I haven’t seen it in person yet, but this is the cover picture Sheila Wakefield of Red Squirrel sent me. The cover photo is by Gerry Cambridge, who has designed and typeset the book. I owe him an enormous debt of gratitude, in dealing with a manuscript that wasn’t as organised as I thought it was, and which seemed to take itself for a walk between two computers, as Windows 10 got its head round the fact that poets don’t have the same attitude to grammar and syntax as other people—.
I also owe an even bigger debt to Sheila Wakefield, who has had more than her share of publication drama this summer, and has handled poetic meltdowns of various kinds with great kindness and humour.
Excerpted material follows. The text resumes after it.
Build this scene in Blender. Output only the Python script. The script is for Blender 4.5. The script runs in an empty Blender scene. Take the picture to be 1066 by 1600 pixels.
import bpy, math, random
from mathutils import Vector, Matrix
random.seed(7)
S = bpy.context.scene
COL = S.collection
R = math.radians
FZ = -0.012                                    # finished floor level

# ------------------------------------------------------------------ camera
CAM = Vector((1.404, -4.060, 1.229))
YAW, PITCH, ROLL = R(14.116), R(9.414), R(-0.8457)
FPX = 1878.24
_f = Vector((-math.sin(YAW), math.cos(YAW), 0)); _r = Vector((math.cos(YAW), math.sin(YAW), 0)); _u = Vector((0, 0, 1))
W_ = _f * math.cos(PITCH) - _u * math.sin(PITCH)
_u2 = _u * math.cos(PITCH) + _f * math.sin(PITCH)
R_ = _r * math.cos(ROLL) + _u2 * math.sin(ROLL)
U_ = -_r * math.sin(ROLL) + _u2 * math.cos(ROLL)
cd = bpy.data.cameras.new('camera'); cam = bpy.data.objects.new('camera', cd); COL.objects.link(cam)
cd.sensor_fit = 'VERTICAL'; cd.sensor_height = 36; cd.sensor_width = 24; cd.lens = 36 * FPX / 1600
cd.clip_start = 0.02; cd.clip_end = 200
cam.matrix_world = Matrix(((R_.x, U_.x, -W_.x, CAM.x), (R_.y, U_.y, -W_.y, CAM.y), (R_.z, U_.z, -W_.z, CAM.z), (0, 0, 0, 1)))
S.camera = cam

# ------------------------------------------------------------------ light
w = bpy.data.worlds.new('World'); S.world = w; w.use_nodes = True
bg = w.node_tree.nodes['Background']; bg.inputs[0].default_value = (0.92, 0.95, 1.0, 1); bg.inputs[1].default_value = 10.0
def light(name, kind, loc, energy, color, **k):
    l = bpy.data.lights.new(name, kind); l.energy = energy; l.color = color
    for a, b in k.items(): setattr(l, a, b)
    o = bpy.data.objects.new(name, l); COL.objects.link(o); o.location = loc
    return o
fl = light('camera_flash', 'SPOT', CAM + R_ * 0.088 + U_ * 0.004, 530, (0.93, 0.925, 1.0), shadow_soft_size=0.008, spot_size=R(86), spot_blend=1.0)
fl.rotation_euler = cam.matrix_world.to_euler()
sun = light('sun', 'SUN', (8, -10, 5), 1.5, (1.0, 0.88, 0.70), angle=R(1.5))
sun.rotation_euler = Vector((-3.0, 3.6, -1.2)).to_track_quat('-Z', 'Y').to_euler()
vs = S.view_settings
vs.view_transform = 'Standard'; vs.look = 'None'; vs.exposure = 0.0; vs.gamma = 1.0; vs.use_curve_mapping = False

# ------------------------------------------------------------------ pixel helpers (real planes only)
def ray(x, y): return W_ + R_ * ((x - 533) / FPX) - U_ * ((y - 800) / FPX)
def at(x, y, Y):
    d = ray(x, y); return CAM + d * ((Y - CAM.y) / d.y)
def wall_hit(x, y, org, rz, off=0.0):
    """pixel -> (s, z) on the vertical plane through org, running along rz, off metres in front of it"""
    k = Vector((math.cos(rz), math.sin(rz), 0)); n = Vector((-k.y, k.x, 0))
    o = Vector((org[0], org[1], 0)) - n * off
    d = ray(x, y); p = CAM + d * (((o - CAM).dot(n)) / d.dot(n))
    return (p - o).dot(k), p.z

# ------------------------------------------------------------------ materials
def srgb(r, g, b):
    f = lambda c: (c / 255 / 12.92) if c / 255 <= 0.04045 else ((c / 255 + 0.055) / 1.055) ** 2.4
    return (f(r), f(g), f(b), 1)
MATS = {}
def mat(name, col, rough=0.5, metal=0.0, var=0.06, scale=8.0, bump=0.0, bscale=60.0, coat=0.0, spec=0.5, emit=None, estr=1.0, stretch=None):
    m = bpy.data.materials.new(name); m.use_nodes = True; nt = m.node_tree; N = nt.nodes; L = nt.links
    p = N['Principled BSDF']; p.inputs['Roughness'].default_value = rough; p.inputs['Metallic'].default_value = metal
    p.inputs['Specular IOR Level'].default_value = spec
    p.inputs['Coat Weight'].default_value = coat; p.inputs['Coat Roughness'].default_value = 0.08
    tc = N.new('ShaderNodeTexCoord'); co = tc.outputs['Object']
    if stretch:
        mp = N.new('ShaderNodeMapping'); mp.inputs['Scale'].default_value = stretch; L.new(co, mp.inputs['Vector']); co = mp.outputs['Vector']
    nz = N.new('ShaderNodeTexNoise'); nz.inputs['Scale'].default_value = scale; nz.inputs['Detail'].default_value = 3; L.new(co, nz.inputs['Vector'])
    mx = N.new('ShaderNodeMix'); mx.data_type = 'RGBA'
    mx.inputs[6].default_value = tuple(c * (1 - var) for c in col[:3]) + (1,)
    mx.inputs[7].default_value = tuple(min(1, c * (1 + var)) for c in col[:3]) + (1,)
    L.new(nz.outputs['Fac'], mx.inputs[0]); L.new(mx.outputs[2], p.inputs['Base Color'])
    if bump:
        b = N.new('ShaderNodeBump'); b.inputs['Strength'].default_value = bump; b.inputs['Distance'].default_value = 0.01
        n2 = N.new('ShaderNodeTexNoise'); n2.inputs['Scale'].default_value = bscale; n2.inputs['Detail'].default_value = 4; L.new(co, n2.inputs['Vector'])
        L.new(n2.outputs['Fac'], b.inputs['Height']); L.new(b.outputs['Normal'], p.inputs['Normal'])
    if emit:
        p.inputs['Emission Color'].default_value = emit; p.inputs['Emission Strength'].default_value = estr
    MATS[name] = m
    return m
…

I’d like to thank Marion McCready for her kind endorsement, which appears on the back cover:
This is a collection of finely observed gifts from the natural world crafted with care and an enviable flair for language. On every page Elizabeth Rimmer magnifies with colour and movement the landscape and small animal life which surrounds us. She approaches nature with a quiet spiritual awareness in contrast to her energetic use of language. This is not nature as passive observation; the landscape itself speaks and at times becomes a vehicle for myth and fairytale. These poems communicate beautifully with rich visual detail fused with a light lyrical touch.
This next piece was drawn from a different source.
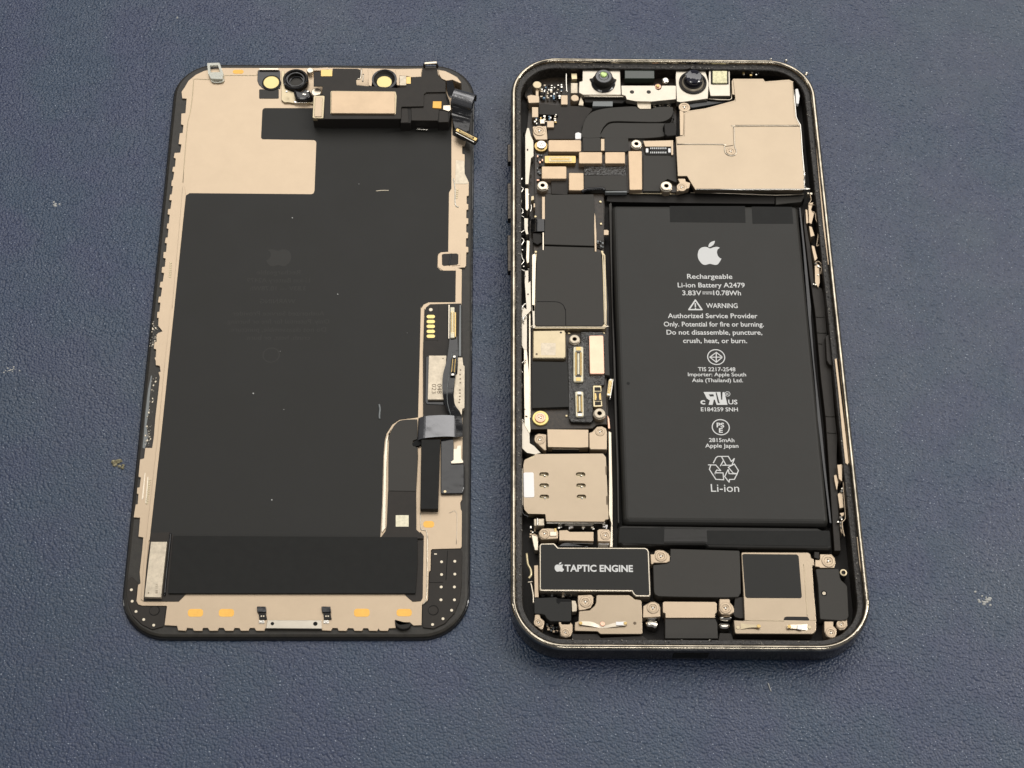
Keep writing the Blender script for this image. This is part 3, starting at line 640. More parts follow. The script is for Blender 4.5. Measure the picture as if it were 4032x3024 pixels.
part('plate_window', D_, STEEL, c('B', 1130,235, 1452,222, 1452,322, 1330,328, 1262,312, 1180,308, 1178,430, 1145,425), ZS-0.1, ZP, bev=0.05)
part('plate_window', D_, STEEL, c('B', 1662,235, 1760,255, 1850,300, 1905,335, 1950,395, 1930,402, 1840,362, 1760,372, 1700,345, 1665,290), ZS-0.5, ZP, bev=0.1)
wire('contact_spring', D_, STEELB, c('B', 705,228, 700,300, 690,345, 655,352), ZS+0.2, 0.2); wire('contact_spring', D_, STEELB, c('B', 728,290, 720,385), ZS+0.2, 0.18)
q, R_ = loc_r('B', 990,350, 165, ZS)
lathe('light_sensor_housing', D_, [MATTE, GLOSS], q, [(R_, ZP, 0), (R_, ZS-0.5, 0), (R_*0.95, ZS-0.1, 1), (R_*0.8, ZS, 1), (R_*0.72, ZS-0.3, 0), (R_*0.6, ZS-0.6, 0)], 40)
q, R_ = loc_r('B', 990,388, 92, ZS-0.2)
lathe('amber_window', D_, [YELLOW, MATTE], q, [(R_*1.15, ZS-0.7, 1), (R_*1.1, ZS-0.25, 1), (R_, ZS-0.2, 1), (R_*0.96, ZS-0.25, 0), (R_*0.5, ZS-0.22, 0)], 32)
pk = part('top_clip', D_, STEELB, c('B', 1490,142, 1640,130, 1645,155, 1488,165), 6.4, 6.1, bev=0.06)
wire('top_clip_leg', D_, MATTE, c('B', 1488,212, 1488,172, 1515,160, 1610,160, 1645,172, 1648,212), [4.6,5.6,6.0,6.0,5.6,4.6], 0.28)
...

Praise from Marion is praise indeed. Her first full collection Tree Language won the Melita Hume Poetry prize, in 2013, and her contribution to Our Real Red Selves published by Vagabond Voices (which I reviewed here) is outstanding.
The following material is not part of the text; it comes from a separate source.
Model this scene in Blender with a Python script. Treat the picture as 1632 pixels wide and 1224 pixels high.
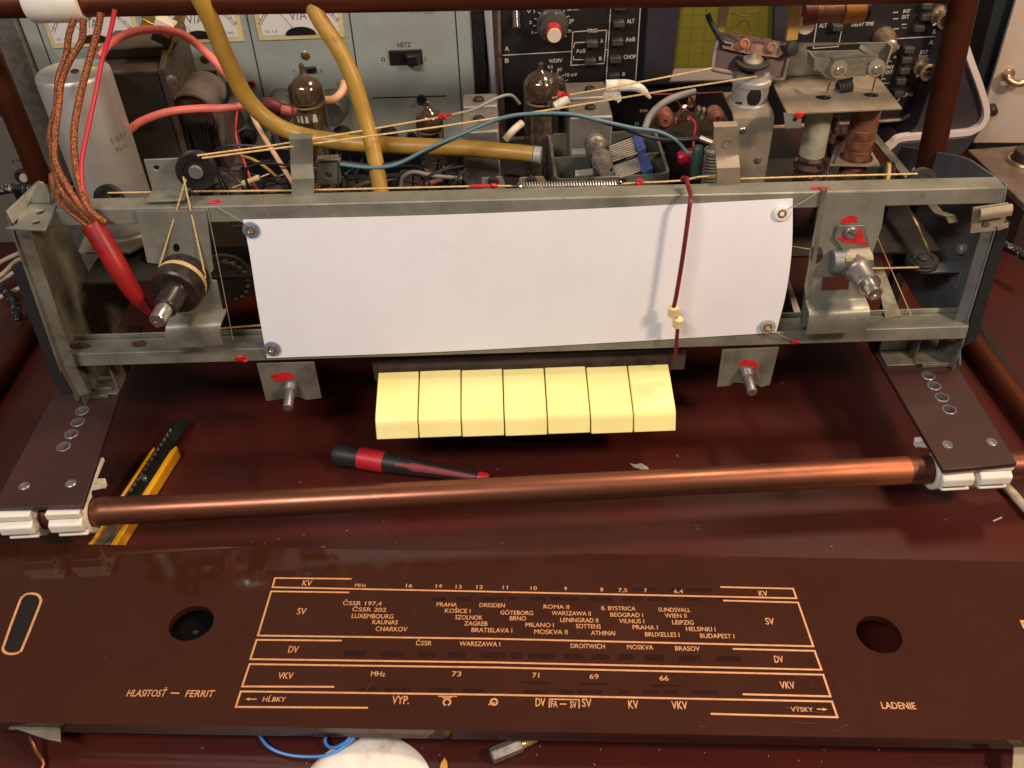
import bpy, bmesh, math, random
from mathutils import Vector, Matrix
from mathutils.geometry import tessellate_polygon
R = random.Random(7)
SC = bpy.context.scene
for o in list(bpy.data.objects):
    bpy.data.objects.remove(o)

# ------------------------------------------------------------------ camera
FPX, CX, CY, CAMH = 1411.0, 816.0, 612.0, 0.40
_zc = -Vector((64.0, -1688.0, -FPX)).normalized()
_fw = Vector((0, 0, -1))
_yc = (_fw - _fw.dot(_zc) * _zc).normalized()
_xc = _yc.cross(_zc)
ROT = Matrix((_xc, _yc, _zc))
EYE = Vector((0, 0, CAMH))
cam = bpy.data.cameras.new('camera')
cam.sensor_width = 36.0
cam.lens = 36.0 * FPX / 1632.0
cam.clip_start, cam.clip_end = 0.01, 50
cam.dof.use_dof = True
cam.dof.focus_distance = 0.50
cam.dof.aperture_fstop = 20
camo = bpy.data.objects.new('camera', cam)
SC.collection.objects.link(camo)
camo.matrix_world = Matrix.Translation(EYE) @ ROT.to_4x4()
SC.camera = camo

# ------------------------------------------------------------------ light
w = bpy.data.worlds.new('World')
SC.world = w
w.use_nodes = True
w.node_tree.nodes['Background'].inputs[0].default_value = (1.0, 0.82, 0.66, 1)
w.node_tree.nodes['Background'].inputs[1].default_value = 0.16


def area(name, loc, aim, sx, sy, power, col, spread=180):
    l = bpy.data.lights.new(name, 'AREA')
    l.shape = 'RECTANGLE'
    l.size, l.size_y, l.energy, l.color = sx, sy, power, col
    l.spread = math.radians(spread)
    o = bpy.data.objects.new(name, l)
    SC.collection.objects.link(o)
    o.location = loc
    o.rotation_euler = (Vector(aim) - Vector(loc)).to_track_quat('-Z', 'Y').to_euler()
    return o


area('bench_tube_lamp', (-0.36, -0.20, 0.88), (-0.02, 0.42, 0.10), 0.42, 0.07, 6.0, (0.98, 0.94, 0.92))
area('warm_desk_lamp', (0.60, -0.02, 0.66), (0.12, 0.42, 0.10), 0.10, 0.08, 4.9, (1.0, 0.74, 0.54))
area('warm_ceiling_lamp', (0.46, 0.58, 1.15), (0.05, 0.42, 0.05), 0.22, 0.12, 8.5, (1.0, 0.74, 0.52))
SC.view_settings.view_transform = 'Standard'
SC.view_settings.look = 'None'
SC.view_settings.exposure = 0
SC.view_settings.gamma = 1
SC.view_settings.use_curve_mapping = False
SC.cycles.max_bounces = 6
SC.cycles.use_denoising = True


# ------------------------------------------------------------------ where a sight line meets a plane of the place
def ray(u, v):
    return ROT @ Vector(((u - CX) / FPX, -(v - CY) / FPX, -1.0))


def at(u, v, Y=None, Z=None, X=None):
    d = ray(u, v)
    if Y is not None:
        t = Y / d.y
    elif Z is not None:
        t = (Z - CAMH) / d.z
    else:
        t = X / d.x
    return EYE + d * t


SL = 0.15


def fp(u, v, off=0.0):            # point on the slanted chassis front
    d = ray(u, v)
    t = (0.43 + SL * (CAMH - 0.17) - off) / (d.y - SL * d.z)
    return EYE + d * t


FN = Vector((0, -1, SL)).normalized()


def mm(px, p):                    # length of px pixels at p
    return px * (-(ROT.transposed() @ (Vector(p) - EYE)).z) / FPX


# ------------------------------------------------------------------ mesh builder
def smoothpath(pts, n=6):
    pts = [Vector(p) for p in pts]
    if len(pts) < 3:
        return pts
    P = [pts[0] * 2 - pts[1]] + pts + [pts[-1] * 2 - pts[-2]]
    out = []
    for i in range(1, len(P) - 2):
        p0, p1, p2, p3 = P[i - 1:i + 3]
        for k in range(n):
            t = k / n
            out.append(0.5 * ((2 * p1) + (p2 - p0) * t + (2 * p0 - 5 * p1 + 4 * p2 - p3) * t * t + (3 * p1 - p0 - 3 * p2 + p3) * t ** 3))
    out.append(pts[-1])
    return out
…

And lastly, (at least for now) I’d like to thank Sally Evans, whose Callander Poetry Weekend this weekend will host the launch of The Territory of Rain – tonight! The generosity of Sally and her husband Ian, who host this gathering every year, giving space and time for an increasing number of poets to read and share the most diverse mix of poetry you could imagine (including some lavish and inventive meals, and charging none of us anything), is legendary. Fortunately, their bookshop is one of the best second-hand bookshops a poet could want, and a lot of us come home with way more books than we had intended!
Red Squirrel are holding a showcase event from 8-9pm in the bookshop (Main Street Callander), and launching some long-awaited collections tonight – Anne Connolly’s A Ravel of Yarns, and Chris Powici’s The Weight of Light and the collected poems of Sandie Craigie, a much-admired Edinburgh poet who died tragically young in the 19880’s. This has been a labour of love from Sally Evans, Sheila Wakefield and Kevin Cadwallender, and I can’t wait to hear it. If you can, do come. Listen to poems, buy books, hear some good music and meet some of the nicest and most interesting people you’ve ever met in your life!